Property portals across the world are pushing innovation in all areas of their offering and operation, but in my view, there is one area where effective innovation has not been particularly relevant and that is: basic pricing models.
The basic portal pricing package is the inclusion model; this is where agents pay a monthly fee, usually on a per office-branch basis or a package basis: 30, 50, 100 listings.
On top of this basic package, portals can add new options: visibility, branding…
There are still new entrants who are pushing the performance model (charging per lead) or freemium model (free inclusion, and then visibility packages per listing) that seem to work better with horizontal services than with pure vertical players (i.e. Leboncoin).
This is why we, at Daybat, think that the Immoscout24 approach is innovative and unique in a non-exclusive market like Germany.
Under Greg Ellis’ leadership, and based on his experience in the Australian market, the company adopted a new pricing scheme in 2014.
This is my understanding of the essence of their model:
The key changes of the new pricing model:
• So long as the agent keeps their former spending (i.e what they paid last year), inclusion of all listings have no additional cost.
• Agents can then allocate that spending to promote any of their listings with four products:
o Showcase listing with a cost of €999 per month
o Premium listing with a cost of €149 per month
o Top listing with a cost of €79 per month
o Free listing. There is a forth one that has no cost.
• Each product has a different visibility package associated with it;higher price; higher visibility.
The process that encourages agents to adopt the new model is shown below.
Source: Jefferies, Scout24, Company Note, 10 November 2015.
What was the logic of implementing this pricing model?
In our view there were three main factors pushing the change:
Comprehensiveness.
To ensure that all listings available in the market were present at Immoscout24. The former model pushed agents to select listings, and therefore excluded some listings. That was bad for users and therefore bad for Immoscout24. This is, in our view is,a major reason for the company changing its pricing model. Having full availability tremendously re-inforced their position and, more importantly, forced competitors to follow a similar model.
Revenue protection
To ensure that revenue is maintained and increased over time.
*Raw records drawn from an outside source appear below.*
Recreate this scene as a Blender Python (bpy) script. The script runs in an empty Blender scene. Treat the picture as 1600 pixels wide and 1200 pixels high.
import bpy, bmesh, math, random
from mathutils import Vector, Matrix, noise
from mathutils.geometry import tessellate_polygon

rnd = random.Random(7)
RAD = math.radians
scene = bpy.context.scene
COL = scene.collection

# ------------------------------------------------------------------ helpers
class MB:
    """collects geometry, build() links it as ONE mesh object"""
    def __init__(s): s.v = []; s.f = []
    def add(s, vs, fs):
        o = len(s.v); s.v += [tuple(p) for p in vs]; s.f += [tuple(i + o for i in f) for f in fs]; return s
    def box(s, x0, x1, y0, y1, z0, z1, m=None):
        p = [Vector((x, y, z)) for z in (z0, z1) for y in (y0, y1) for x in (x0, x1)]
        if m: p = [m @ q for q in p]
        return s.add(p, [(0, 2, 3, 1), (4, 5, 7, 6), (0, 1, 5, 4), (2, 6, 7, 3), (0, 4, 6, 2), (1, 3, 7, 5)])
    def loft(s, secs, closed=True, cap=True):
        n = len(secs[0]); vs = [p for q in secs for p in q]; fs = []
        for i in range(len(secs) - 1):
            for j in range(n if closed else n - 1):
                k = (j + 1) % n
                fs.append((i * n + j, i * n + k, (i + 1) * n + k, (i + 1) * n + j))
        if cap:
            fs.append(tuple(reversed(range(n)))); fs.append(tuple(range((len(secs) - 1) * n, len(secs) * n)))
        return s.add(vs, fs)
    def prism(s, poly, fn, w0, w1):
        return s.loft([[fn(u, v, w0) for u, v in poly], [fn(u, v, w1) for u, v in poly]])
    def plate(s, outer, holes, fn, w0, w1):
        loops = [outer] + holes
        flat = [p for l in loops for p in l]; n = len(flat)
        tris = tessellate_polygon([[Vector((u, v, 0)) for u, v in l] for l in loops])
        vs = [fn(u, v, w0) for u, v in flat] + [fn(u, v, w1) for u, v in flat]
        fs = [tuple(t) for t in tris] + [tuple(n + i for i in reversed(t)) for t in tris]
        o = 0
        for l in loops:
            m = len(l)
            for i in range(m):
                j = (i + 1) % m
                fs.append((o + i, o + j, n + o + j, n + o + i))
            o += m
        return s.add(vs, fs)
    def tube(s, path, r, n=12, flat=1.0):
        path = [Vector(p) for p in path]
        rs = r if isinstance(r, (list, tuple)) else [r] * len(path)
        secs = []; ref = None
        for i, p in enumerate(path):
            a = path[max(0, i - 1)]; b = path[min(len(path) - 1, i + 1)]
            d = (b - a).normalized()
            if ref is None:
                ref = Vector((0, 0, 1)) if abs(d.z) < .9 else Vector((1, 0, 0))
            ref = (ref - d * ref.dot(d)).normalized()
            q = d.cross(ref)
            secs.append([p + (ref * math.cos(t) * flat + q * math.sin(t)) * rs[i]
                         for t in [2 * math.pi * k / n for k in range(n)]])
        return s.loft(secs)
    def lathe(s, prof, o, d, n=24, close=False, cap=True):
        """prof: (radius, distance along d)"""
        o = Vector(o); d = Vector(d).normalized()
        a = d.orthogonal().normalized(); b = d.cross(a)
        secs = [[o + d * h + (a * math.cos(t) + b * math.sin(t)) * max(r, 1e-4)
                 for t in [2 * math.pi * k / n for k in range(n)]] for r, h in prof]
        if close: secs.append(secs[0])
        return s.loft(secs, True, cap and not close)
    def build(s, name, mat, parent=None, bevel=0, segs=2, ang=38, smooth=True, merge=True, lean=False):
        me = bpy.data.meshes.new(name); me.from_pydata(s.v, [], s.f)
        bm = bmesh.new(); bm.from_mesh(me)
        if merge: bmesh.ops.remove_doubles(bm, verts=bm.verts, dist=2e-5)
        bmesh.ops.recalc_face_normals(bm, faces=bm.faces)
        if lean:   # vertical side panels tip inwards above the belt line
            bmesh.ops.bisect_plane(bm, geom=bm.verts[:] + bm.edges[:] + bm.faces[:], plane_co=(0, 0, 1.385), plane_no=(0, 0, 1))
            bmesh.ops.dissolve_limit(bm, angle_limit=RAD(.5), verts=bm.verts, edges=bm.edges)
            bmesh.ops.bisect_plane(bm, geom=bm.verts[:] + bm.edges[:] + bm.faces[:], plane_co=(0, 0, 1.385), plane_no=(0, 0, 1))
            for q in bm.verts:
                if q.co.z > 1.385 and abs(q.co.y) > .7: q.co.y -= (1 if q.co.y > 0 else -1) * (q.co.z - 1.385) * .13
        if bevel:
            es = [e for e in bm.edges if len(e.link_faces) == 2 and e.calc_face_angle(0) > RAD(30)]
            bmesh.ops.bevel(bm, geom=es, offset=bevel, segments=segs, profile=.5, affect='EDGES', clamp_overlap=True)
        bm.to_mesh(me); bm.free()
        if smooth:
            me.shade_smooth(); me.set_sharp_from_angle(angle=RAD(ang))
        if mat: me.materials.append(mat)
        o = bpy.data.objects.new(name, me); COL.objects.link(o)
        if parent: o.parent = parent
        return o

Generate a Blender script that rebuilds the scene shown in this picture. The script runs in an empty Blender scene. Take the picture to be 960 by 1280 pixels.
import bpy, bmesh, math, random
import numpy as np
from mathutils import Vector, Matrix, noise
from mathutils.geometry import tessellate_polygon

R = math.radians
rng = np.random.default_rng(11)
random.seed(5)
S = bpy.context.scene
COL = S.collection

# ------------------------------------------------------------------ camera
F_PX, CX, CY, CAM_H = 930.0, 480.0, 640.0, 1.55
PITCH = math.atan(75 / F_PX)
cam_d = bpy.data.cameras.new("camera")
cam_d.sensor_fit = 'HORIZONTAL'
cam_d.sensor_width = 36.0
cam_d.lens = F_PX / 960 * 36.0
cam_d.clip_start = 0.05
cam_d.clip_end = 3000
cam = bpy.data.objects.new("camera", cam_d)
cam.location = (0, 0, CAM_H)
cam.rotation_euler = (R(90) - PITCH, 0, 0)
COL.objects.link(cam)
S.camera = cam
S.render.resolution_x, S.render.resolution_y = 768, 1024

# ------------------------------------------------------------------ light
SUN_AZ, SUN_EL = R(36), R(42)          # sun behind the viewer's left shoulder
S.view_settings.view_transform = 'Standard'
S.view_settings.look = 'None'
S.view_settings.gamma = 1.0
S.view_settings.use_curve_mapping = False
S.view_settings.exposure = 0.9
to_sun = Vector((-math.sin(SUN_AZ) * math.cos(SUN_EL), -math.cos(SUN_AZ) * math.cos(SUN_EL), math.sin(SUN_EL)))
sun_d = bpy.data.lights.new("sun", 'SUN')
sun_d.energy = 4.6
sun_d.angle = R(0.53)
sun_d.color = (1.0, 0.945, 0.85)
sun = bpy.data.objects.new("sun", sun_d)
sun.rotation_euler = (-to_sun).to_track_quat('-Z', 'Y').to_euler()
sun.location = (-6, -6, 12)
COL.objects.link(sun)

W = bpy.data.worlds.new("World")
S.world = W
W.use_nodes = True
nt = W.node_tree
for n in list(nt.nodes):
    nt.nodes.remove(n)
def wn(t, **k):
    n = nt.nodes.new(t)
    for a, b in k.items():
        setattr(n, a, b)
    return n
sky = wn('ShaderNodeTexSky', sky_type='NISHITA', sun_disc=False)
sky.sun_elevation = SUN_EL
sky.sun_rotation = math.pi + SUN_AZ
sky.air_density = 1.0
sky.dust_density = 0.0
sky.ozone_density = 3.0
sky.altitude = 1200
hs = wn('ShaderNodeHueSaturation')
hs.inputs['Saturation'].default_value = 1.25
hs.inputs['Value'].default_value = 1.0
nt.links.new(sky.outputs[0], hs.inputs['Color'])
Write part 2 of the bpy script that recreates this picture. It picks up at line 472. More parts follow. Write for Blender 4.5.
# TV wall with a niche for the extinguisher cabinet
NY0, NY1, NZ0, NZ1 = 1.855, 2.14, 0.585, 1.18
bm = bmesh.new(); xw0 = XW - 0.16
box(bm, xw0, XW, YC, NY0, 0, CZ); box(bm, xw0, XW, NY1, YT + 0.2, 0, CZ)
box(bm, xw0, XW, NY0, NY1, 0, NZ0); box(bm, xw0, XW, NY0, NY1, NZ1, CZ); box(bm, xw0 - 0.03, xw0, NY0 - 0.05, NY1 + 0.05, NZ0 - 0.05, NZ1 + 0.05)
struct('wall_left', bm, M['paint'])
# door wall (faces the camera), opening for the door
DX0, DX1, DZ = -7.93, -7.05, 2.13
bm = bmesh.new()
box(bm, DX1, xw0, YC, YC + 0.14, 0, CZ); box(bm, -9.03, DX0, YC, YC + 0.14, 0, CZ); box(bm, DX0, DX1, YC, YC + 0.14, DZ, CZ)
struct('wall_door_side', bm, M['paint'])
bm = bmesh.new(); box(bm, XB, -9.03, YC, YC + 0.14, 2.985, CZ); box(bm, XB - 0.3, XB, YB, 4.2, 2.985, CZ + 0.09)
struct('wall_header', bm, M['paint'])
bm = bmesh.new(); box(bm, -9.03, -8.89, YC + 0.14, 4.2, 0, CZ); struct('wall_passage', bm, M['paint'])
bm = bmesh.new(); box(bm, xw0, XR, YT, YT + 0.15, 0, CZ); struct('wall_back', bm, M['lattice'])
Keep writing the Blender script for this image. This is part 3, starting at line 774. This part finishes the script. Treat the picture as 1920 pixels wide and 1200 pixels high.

For a publicly-listed company or soon-to-be IPO, this factor should have been included in their previous model
Revenue growth
Again essential. This required that Immoscout24 delivered on two fronts
o Value for Money. Significant incremental value delivered with higher price charge.
o Rivalry. Among agents for each query or Search Engine Result page, SERP (location, price range…) to lock prominent position or enough audience to ensure selling of the property.
With this top line intro, and with the data we collected,we sat down and performed our analysis.
These are the results and what we learnt.
Evolution of featured sales listings over 2016
As the data suggests, there is no growth in the number of listings being displayed as featured (Showcase, Premium or Top) neither as a % or in absolute numbers over the period analysed in 2016. None.
Is the new pricing model a success?
We think it is still too early to tell.
The real estate industry in Germany was under pressure in 2016, mostly due to the lack of enough inventory. The number of agents has not grown, quite the opposite. Therefore; Immoscout24 has been a very strong leader (with a very high penetration) and had a difficult job growing revenue when customers are closing shop.
The company wanted to protect its previous revenue (that was probably a requirement) and therefore agents had to allocate their spending into premium products regardless of their need. In a market with lack of supply, there is no need nor enough incentive to spend more than the committed budget.
And lastly, without competition, (not enough demand from agents), there is no way to create rivalry.
In the case of the Immoscout24 pricing model, we don’t think that other countrys leaders will follow the pricing initiative in the near future, but it´s too early to call it a failure. In practice, if the market turns and agents start to compete with each other for buyers, (and not for sellers), we think it might work.